Visiting Pasadena 2009 Powwow and about poorly dressed people

Photo and Story by Robert Clifford
News From Indian Country 7-09

Nowadays, most people are so poorly dressed, there’s no longer any fun in people watching. And a crowded Pasadena sidewalk is where looking but not looking is the norm; where eye contact doesn’t mean anything; where when you do make eye contact, you pretend no one is there.

Moreover, it’s a harsh place where being respectful has lost its meaning; where it takes a lot more time to not be nice, than be nice.

In addition, it requires language to connect on a crowded sidewalk; where most verbal contact is with a panhandler: a person asking for money.

However, a powwow is a different story.

First off, a powwow is a fashion show. You have the shiny jingle dresses, the colorful headdresses, the rattling breast plates and the beaded moccasins. A nonstop parade to touch my past and feast the eyes: the windows to the soul.

And every person tells a story. A story reflected in their eyes, wrinkles, expressions, posture, ethnicity and age. And I’m still fascinated by others: their face, clothes, walk, gestures, conversations and spirituality.

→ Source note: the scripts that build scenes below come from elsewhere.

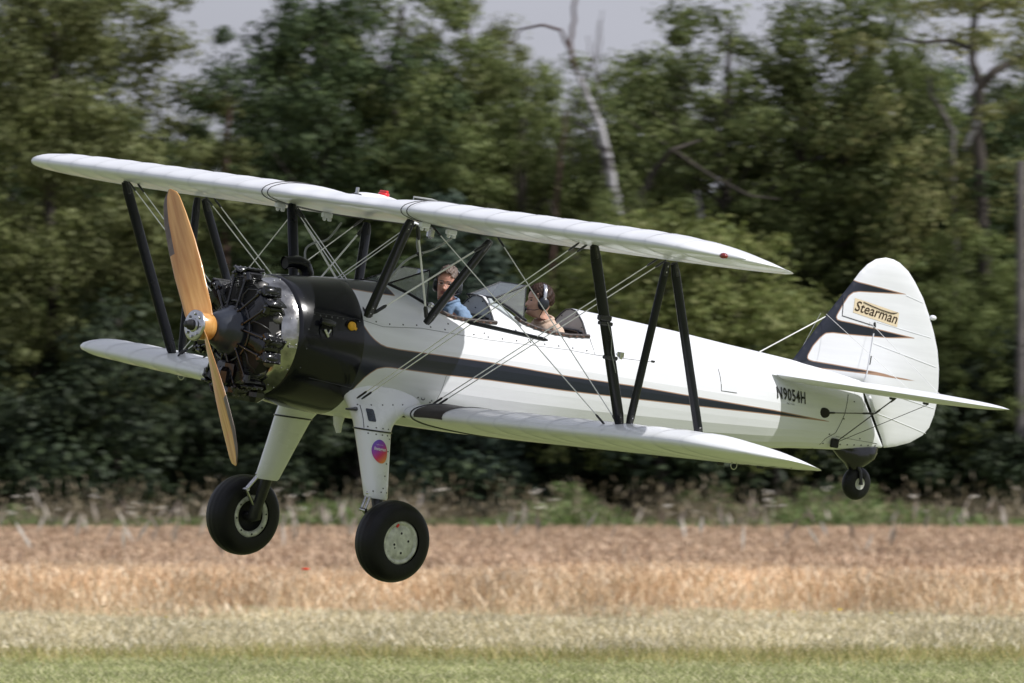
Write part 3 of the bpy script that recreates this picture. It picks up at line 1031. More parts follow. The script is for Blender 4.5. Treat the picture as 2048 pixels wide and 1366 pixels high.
    # aileron link between the wings, lashed to the front strut, with its clamps
for t_, hh in ((.40, .07), (.43, .05), (.62, .02)):
    p = J['uf', -1].lerp(J['lf', -1], t_)
    MB().rbox(p, (.118, .05, .03 if hh < .06 else .045)).build('strut_clamp', M['darkwire'], plane)
p0, p1 = J['uf', -1].lerp(J['lf', -1], .42) + Vector((0, -.03, 0)), J['uf', -1].lerp(J['lf', -1], .70) + Vector((.01, -.03, 0))
MB().tube([p0, p0.lerp(p1, .3) + Vector((.02, 0, 0)), p0.lerp(p1, .6) + Vector((-.012, 0, 0)), p1], .0035, 5).build('sensor_cable', M['greypipe'], plane)

# ------------------------------------------------------------------ bracing wires
def wire(p, q, r=.0043, bright=True, ends=True):
    p, q = Vector(p), Vector(q); d = (q - p).normalized(); Ln = (q - p).length
    b = MB(); b.tube([p, q], r, 6)
    if ends:
        for a, e in ((p, d), (q, -d)):
            b.tube([a, a + e * .03, a + e * .11, a + e * .13], [r * 1.2, r * 2.1, r * 2.1, r], 6, mi=1)
    return b.build('bracing_wire', [M['wire'] if bright else M['darkwire'], M['darkwire']], plane)
for sg in (-1, 1):
    def P(x, y, z): return (x, sg * y, z)
    for dx in (0, .085):
        wire(P(1.30 + dx, 2.90, ubot(1.33, 2.9) + .0), P(1.302 + dx * .55, .475, -.372))           # flying wires, front
        wire(P(2.08 + dx, 2.90, ubot(2.1, 2.9) + .0), P(2.03 + dx * .6, .49, -.335))             # flying wires, rear
    wire(P(1.47, .86, ubot(1.47, .86)), P(1.93, 2.76, -.285))                                   # landing wires
    wire(P(2.13, .86, ubot(2.13, .86)), P(2.00, 2.84, -.275))
    wire(P(2.10, .79, .965), P(1.33, .475, .29), .007)                                          # cabane braces
    wire(P(1.40, .78, 1.01), P(1.865, .47, .31), .0085)
    wire(P(1.36, .76, 1.02), P(1.31, -.45, .27), .004, True)
    wire(P(1.40, .76, 1.02), P(1.35, -.45, .27), .004, True)
    # javelin bar tying the wires together
    def wp(a, c, t_): return Vector(a).lerp(Vector(c), t_)
    j0 = wp(P(1.34, 2.90, ubot(1.33, 2.9)), P(1.33, .475, -.372), .50) + Vector((-.03, 0, 0))
    j1 = wp(P(2.12, 2.90, ubot(2.1, 2.9)), P(2.05, .49, -.335), .54) + Vector((.10, 0, 0))
    MB().tube([j0, j0.lerp(j1, .05), j0.lerp(j1, .95), j1], [.008, .017, .017, .006], 10).build('spreader_bar', M['navy'], plane)

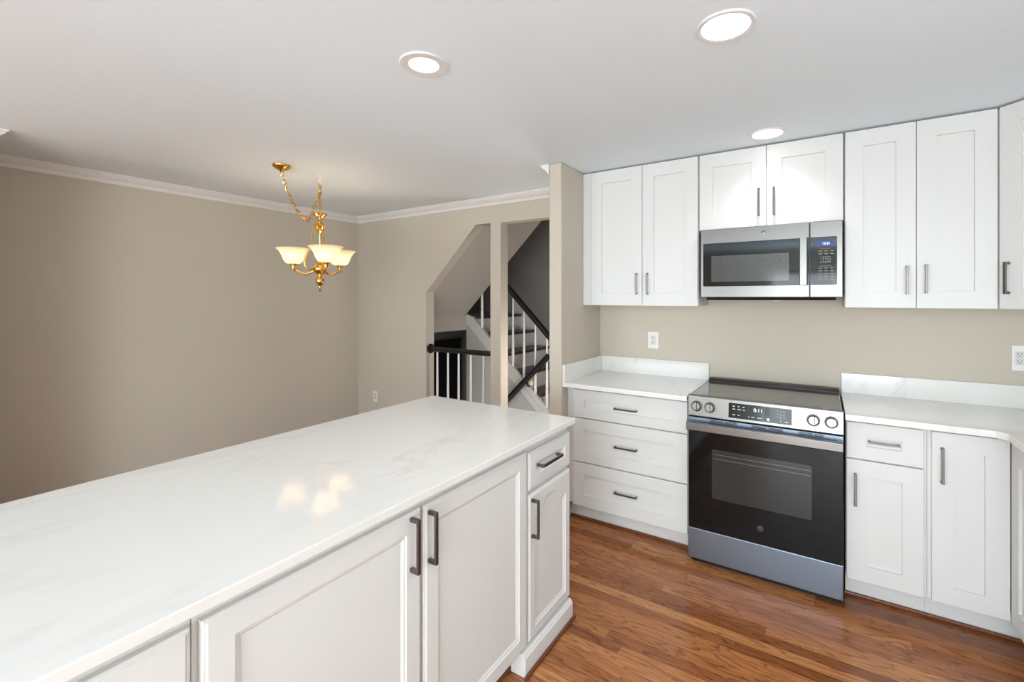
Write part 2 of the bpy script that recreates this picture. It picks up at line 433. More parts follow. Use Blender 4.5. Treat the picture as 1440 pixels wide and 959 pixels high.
# ------------------------------------------------------------------ stairwell
YB = 1.95; YM = 0.94; XF = -3.0
LOW = -1.45; HI = 4.0
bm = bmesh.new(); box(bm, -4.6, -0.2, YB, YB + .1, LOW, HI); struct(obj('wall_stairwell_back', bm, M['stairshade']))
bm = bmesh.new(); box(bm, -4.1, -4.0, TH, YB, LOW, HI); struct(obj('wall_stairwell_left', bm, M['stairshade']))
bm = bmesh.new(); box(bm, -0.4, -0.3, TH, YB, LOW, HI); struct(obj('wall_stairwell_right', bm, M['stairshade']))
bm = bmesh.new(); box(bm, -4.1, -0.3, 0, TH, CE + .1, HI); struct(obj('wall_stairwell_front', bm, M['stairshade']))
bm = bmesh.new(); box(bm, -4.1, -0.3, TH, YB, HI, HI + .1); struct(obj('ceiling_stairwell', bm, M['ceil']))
bm = bmesh.new(); box(bm, -4.1, -0.3, TH, YB, LOW - .1, LOW); struct(obj('floor_stairwell', bm, M['tread']))
# landing slab and the sloped underside of the flight above
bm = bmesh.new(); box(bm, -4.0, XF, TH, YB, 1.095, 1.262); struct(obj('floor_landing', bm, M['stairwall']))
SL = 0.968
def zs(x): return 1.539 + (x - OL) * SL
bm = bmesh.new()
prism(bm, [(XF - .0, zs(XF)), (-0.6, zs(-0.6)), (-0.6, zs(-0.6) + .16), (XF - .12, zs(XF - .12) + .16), (XF - .12, 1.262), (XF, 1.262)], YM - .023, 'Y', TH)
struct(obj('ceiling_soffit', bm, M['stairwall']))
bm = bmesh.new()   # spandrel wall under the far flight
def zst(x): return 1.283 - (x + 2.95) * 0.935
prism(bm, [(XF, LOW), (-0.55, LOW), (-0.55, zst(-0.55) - .157), (XF, zst(XF) - .157)], YM + .03, 'Y', YM)
struct(obj('wall_spandrel', bm, M['stairwall']))
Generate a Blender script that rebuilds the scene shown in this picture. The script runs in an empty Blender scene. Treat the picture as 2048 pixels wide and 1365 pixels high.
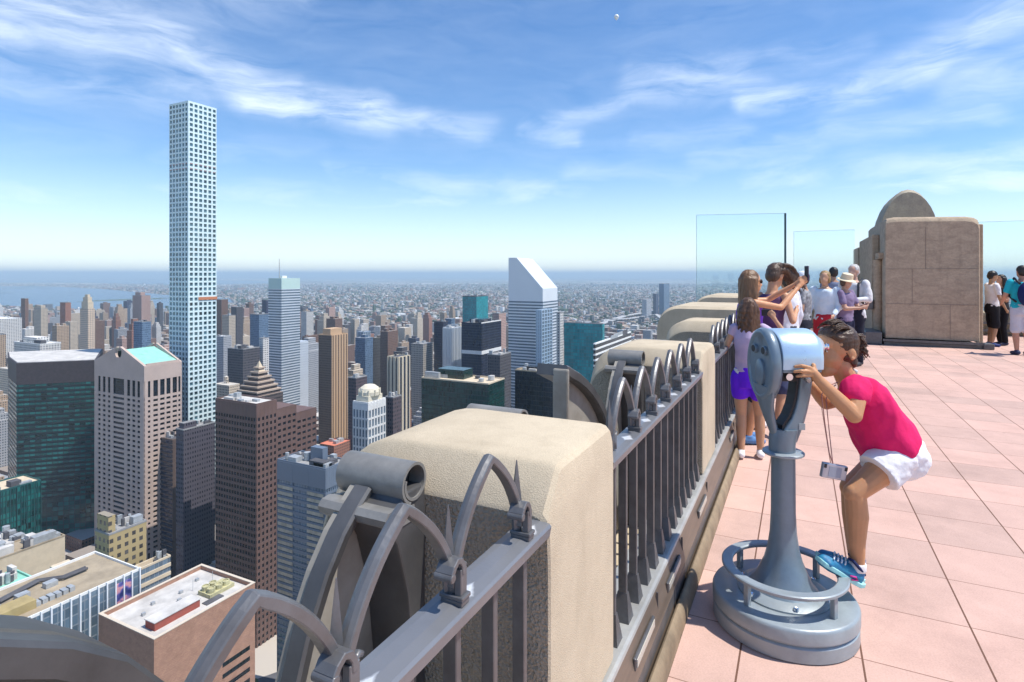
import bpy, bmesh, math, random
import numpy as np
from mathutils import Vector, Matrix, noise as mnoise
R = math.radians
random.seed(7)
sc = bpy.context.scene
COL = sc.collection

# ------------------------------------------------------------------ camera
# World axes: X runs along the fence (grid east), Y away from the terrace (grid north), z=0 is the terrace floor.
F, CX, CY, EYE = 1150.0, 1024.0, 550.0, 1.62
YAW = math.atan2(576.0, F)                   # view direction turned from +X towards +Y
FWX, FWY = math.cos(YAW), math.sin(YAW)
cam = bpy.data.cameras.new("camera"); camo = bpy.data.objects.new("camera", cam); COL.objects.link(camo)
cam.sensor_width = 36; cam.lens = F/2048*36; cam.shift_y = -(682.5-CY)/2048
cam.clip_start = 0.05; cam.clip_end = 200000
camo.location = (0, 0, EYE); camo.rotation_euler = (R(90), 0, YAW - R(90))
sc.camera = camo

# ------------------------------------------------------------------ render settings, sun, sky
sc.view_settings.view_transform = 'Standard'; sc.view_settings.look = 'None'
sc.view_settings.exposure = EXPOSURE = 0.26; sc.view_settings.gamma = 1
sc.cycles.use_denoising = True
try: sc.cycles.denoiser = 'OPENIMAGEDENOISE'
except Exception: pass
sc.cycles.max_bounces = 8; sc.cycles.transparent_max_bounces = 12
sc.cycles.use_adaptive_sampling = True; sc.cycles.adaptive_threshold = 0.02
sc.cycles.volume_bounces = 0

SUN_DIR = Vector((0.20, -1.0, 2.05)).normalized()       # towards the sun: high, almost along -Y
sl = bpy.data.lights.new("sun", 'SUN'); so = bpy.data.objects.new("sun", sl); COL.objects.link(so)
sl.energy = 4.6; sl.angle = R(0.5); sl.color = (1.0, 0.95, 0.87)
so.rotation_euler = SUN_DIR.to_track_quat('Z', 'Y').to_euler(); so.location = (0, -20, 60)

def pxdir(x, y):
    t, v = (x-CX)/F, (CY-y)/F
    return Vector((FWX + t*FWY, FWY - t*FWX, v)).normalized()

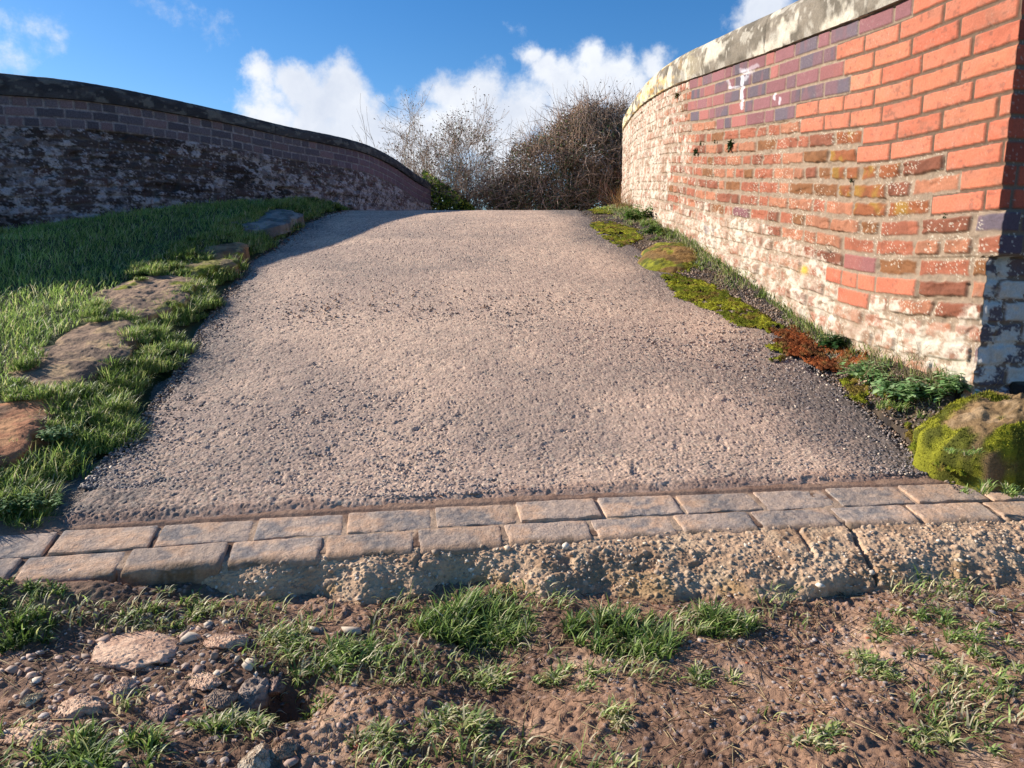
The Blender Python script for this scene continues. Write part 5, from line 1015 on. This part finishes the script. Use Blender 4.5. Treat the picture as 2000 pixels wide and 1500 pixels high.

At the gatherings, without the distraction of interaction, you don’t have to start the smile to get one. And it doesn’t require language to connect. And you can see, hear, smell and taste your culture.

Even if you have braided blood, at the powwow you just aren’t but a fish in a teeming sea.

 

At the Pasadena powwow the air was hot. A slim moon hung overhead. And the bead trader’s booth was busy. And the bustling dancers from Mexico were arresting; especially Wolf Star Man.

Wolf Star Man said he was born and raised in La Tinajita: Little Water Jug, Mexico.

Glistening with sweat, he told me, “It’s not myth, but American Indian dancing is the rhythm of life. So I try to show the beauty and endless drama of my culture, and my pain and joy. You know, art is meant to be shared, for Indigenous people are delighted in seeing art. So I also like to think of my dancing as being the will of God: making the best of things.”

The man from La Tinajita looks like a large figure in an ancient Baja California cave painting.

He continued, “Like your people, the Lakota, we had our famous warriors. And Guerro Negro, Black Warrior, was one. He was one of the first ones on Earth, and I am his descendant.”

I asked him if his dancing was a thrill.

He responded, “Dancing is a personal journey. A thrill is a hot day and doing what I want to do.”